Surrender had always been a negative word for me, it meant losing or failing or giving up. But my burgeoning relationship with the ocean was exposing that my sense of control was actually an illusion. Surrender transformed from a weakness word to an infinite power concept. I had a bias toward action — thrusting, pushing, striving, struggling, doing. And I began to realize that their opposites were equally as powerful — inaction, receptiveness, acceptance, nonresistance, being. Stopping was equally as powerful as going. Resting was equally as powerful as training. Silence was equally as powerful as talking. Letting go was equally as powerful as grasping. Surrender to me no longer meant defeat. It was now an equally powerful tool of manifestation. Losing could be equal to winning in terms of my growth and development.

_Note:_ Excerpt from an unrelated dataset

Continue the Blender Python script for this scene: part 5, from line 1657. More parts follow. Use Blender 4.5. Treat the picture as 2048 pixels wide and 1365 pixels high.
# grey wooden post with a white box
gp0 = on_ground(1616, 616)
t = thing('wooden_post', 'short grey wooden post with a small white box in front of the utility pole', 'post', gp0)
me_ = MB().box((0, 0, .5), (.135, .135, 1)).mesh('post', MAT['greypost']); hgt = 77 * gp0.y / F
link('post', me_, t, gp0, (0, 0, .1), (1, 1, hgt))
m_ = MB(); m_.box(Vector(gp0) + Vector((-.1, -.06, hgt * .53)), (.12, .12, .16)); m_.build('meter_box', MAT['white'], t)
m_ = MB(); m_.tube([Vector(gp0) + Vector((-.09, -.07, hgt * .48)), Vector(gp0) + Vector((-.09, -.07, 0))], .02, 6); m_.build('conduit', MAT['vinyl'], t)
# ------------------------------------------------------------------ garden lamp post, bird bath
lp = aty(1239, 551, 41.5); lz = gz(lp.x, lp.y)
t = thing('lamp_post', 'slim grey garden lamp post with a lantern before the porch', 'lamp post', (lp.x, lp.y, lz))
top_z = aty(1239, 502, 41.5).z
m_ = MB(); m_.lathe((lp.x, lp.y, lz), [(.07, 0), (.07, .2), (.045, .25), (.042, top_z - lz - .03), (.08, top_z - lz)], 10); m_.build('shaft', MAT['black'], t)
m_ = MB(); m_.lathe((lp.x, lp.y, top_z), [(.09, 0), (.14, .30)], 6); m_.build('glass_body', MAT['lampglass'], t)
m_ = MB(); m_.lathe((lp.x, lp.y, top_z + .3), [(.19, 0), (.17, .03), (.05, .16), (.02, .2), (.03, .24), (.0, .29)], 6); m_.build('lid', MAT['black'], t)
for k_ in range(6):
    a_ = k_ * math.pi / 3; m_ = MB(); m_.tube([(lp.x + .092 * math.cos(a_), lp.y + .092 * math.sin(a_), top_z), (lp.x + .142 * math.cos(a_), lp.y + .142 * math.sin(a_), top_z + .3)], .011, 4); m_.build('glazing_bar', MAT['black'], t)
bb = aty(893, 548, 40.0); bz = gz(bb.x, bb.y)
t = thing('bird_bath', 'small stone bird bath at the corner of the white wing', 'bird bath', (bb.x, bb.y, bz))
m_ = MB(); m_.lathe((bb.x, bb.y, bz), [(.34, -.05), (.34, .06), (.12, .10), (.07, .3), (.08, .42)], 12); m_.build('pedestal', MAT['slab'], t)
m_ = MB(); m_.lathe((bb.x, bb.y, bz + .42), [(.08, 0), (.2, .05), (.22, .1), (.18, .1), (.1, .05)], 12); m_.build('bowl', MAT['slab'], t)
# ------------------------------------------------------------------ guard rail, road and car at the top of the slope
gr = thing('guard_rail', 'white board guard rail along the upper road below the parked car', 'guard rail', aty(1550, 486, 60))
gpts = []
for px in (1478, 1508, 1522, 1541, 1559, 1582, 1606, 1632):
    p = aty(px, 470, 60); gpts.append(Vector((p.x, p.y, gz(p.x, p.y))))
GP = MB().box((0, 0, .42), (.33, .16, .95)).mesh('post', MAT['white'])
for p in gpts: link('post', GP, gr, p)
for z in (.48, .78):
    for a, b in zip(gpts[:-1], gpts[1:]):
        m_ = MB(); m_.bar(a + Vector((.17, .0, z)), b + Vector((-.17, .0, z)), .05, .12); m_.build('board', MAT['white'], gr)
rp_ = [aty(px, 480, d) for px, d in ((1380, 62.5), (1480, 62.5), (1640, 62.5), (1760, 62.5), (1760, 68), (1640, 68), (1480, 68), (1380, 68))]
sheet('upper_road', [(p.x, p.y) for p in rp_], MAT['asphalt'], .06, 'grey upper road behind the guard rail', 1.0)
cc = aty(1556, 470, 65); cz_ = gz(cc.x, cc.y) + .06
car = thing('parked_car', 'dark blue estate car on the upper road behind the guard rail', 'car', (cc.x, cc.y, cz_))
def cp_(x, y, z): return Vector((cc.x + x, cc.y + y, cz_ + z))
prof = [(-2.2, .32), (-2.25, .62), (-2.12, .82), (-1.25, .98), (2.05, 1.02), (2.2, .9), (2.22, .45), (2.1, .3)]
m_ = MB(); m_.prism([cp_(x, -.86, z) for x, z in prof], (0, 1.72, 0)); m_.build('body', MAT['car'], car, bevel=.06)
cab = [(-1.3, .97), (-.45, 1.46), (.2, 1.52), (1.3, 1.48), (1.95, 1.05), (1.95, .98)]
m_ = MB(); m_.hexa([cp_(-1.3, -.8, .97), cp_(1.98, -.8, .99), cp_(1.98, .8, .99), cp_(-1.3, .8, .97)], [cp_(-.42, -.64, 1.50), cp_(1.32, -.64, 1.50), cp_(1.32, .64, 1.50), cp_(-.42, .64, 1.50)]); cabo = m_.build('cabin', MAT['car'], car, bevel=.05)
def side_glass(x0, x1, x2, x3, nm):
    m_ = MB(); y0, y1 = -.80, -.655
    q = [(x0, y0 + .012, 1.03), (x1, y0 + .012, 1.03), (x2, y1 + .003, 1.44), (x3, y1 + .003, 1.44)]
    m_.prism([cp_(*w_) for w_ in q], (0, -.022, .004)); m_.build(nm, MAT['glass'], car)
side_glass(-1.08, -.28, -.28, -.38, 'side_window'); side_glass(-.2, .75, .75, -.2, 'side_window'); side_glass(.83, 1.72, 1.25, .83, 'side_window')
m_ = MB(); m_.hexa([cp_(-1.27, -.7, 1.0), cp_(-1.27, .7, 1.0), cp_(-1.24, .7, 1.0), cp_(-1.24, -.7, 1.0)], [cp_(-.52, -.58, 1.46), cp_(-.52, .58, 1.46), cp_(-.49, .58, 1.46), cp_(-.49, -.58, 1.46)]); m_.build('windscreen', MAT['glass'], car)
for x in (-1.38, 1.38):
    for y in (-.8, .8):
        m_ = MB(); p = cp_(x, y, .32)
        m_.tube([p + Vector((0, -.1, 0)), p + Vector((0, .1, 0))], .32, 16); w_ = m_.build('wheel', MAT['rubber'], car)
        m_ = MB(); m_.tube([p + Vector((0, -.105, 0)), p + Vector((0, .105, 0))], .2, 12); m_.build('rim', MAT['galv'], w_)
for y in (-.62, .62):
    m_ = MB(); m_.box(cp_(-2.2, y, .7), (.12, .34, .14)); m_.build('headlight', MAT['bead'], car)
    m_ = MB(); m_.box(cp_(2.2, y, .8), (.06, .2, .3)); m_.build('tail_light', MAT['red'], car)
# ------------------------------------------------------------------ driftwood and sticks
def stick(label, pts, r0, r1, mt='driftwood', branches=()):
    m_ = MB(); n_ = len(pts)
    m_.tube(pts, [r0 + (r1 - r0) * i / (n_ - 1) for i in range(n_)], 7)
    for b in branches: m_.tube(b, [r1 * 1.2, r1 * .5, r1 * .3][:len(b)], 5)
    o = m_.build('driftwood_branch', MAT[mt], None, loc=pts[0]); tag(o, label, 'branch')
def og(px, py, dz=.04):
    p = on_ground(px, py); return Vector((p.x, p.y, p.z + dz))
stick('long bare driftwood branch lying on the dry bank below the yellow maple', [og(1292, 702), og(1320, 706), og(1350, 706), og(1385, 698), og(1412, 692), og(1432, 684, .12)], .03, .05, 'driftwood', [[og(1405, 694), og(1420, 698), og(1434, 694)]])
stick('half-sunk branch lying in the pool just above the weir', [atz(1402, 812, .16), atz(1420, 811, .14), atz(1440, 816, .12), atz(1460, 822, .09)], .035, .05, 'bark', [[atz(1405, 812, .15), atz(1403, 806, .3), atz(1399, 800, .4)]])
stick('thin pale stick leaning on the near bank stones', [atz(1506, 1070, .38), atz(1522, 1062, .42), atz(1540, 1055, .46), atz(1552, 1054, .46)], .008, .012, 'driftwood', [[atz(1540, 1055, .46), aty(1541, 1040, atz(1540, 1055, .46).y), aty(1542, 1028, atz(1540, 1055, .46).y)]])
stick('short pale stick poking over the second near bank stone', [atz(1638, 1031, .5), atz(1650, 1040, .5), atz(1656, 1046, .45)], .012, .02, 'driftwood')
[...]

I began to understand a perplexing phrase that Gigi used to use — “let go and let God”. That had always seemed wrong to me. It felt like absolving yourself of your responsibilities, like something that people say when they are too lazy to do what’s necessary to build the life they want. But all of a sudden it took on new and magical meaning. There is an energy that is at work while you were asleep, the energy that fires the sun, that moves the ocean and that beats your heart. You don’t have to do everything. In fact most of the things that get done you didn’t have anything to do with them, and actually it’s a great thing that you were asleep because if you had been awake you probably would have messed it up. Then a new wording of Gigi’s axiom came into mind, not just let go and let God, it’s let go and let God work. The surfer and the ocean are a team. The mountain and the climber are partners not adversaries. The great river is going to do 99% of the work. Your 1% is to study it, to understand it, to respect its power, and to creatively dance within its currents and its laws. Act when the universe is open and rest when she’s closed.